Donc, du procès régulier, légal, fait à Dreyfus il ne reste rien. Il n’a été jugé, selon la loi, que sur une pièce, le bordereau. Or, il est démontré aujourd’hui que le bordereau n’est pas de Dreyfus, mais d’Esterhazy.

La seule base légale de l’accusation s’est effondrée : comment se peut-il que la condamnation soit encore debout ? C’est un défi à la justice !

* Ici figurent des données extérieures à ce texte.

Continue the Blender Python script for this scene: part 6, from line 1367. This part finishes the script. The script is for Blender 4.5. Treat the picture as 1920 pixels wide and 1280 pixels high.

Oh ! je sais bien que les adversaires de la revision, obligés de reconnaître que le bordereau est d’Esterhazy, mais voulant garder leur proie, se réfugient dans les plus extraordinaires sophismes. Je suis bien obligé de mentionner en passant le récit publié il y a quelques semaines par le Petit Marseillais ; car j’ai constaté que le récit avait trouvé créance auprès de beaucoup d’esprits ; il passe même, ce que vraiment je ne puis croire, pour la version suprême, pour l’expédient désespéré de l’État-Major


II

On dit qu’Esterhazy était attaché au service d’espionnage de la France, qu’en cette qualité il fréquentait les ambassades étrangères pour en surprendre les secrets, qu’il avait constaté la trahison de Dreyfus, mais que les preuves de cette trahison ne pouvant être données sans péril, il avait lui-même, d’accord avec l’État-Major, fabriqué le bordereau et que ce bordereau avait été ensuite de parti pris attribué à Dreyfus.